Elasticity!

Powerball tickets are no longer one dollar. They are now *TWO* dollars.

(Now, I enjoy a good daydream about winning the lottery as much as anybody, but I do not hold my daydreams in so high an esteem that I’m willing to double the price of having a good one.)

My prediction: The fact that the minimum jackpot will be $40 million will not be enough to overcome the price hike and we’ll see $1 powerball tickets again before October.

Jaybird

Jaybird is Birdmojo on Xbox Live and Jaybirdmojo on Playstation's network. He's been playing consoles since the Atari 2600 and it was Zork that taught him how to touch-type. If you've got a song for Wednesday, a commercial for Saturday, a recommendation for Tuesday, an essay for Monday, or, heck, just a handful a questions, fire off an email to AskJaybird-at-gmail.com

10 Comments

  1. I don’t think so.

    Consider: Almost nobody buys the dollar scratchers anymore, at least not where I work. it’s always the two dollar or more ones.

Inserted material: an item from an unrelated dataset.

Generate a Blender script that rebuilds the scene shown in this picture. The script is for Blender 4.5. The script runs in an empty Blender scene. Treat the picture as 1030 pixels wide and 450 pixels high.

    We might see the people who used to buy ten tickets only buy five in may cases, but if enough of them continue to buy ten it’ll probably cover the people for whom an extra dollar is to pricey.

    • When it comes to the scratchers, at least in Colorado, the one dollar games are all of the form “get three like symbols” or “get two numbers that add up to another number”. They may as well be the tear-away lottery cards that they make available at Bingo Night at the Knights of Columbus.

      The $5 ones pretend to be crossword puzzles or sudoku or the Broncos or something that makes you actually want to read the rules before you start scratching.

  2. They seem to be doing it to help differentiate in the numerous states that now have both Powerball and MegaMillions – which costs $1.00 and resets at $12 million (the odds are also about 20% better IIRC). The highway signs and gas station displays will usually show the Powerball being 2-3 times bigger and thus worth the $2.00 price.
    I’m not sold it’s gonna work, but we’ll see. I always thought the mega lottos would sell more tickets if they’d reset at higher amounts, but I’d have suggested they skim those off sales when the jackpot is already big (ie once it’s $100 million divert 25% or so of the sales to the next jackpot so it starts at $30 or $40 million). I don’t think raising prices will work as well.

    • Given the $40 million reset point, I suspect that they’re thinking that they’re leapfrogging over the most fallow period of the lottery (it wouldn’t surprise me to find that sales jump 33% or so at some number in the mid-8-digits).

  3. I’m with Jaybird on this one. I will spend a dollar for a what to do when we win daydream with the wife, but I doubt I will spend as much now that the daydream cost two dollars.
    A question: Where is the home for the blog? The times listed are really weird or home base is somewhere near Reykjavik.

  4. Here are some of the big differences.

    The Powerball number is now 1-35 instead of 1-39.

    The Powerplay used to be a multiplier of 2-5. Now the multiplier is 2 for all except the 4 + PB (4X) and the lowest amount (3X)

    If they had just changed the odds, I’d stick with it. As it is, I’m going to move the “big lotto” portion of what I spend over to Mega Millions.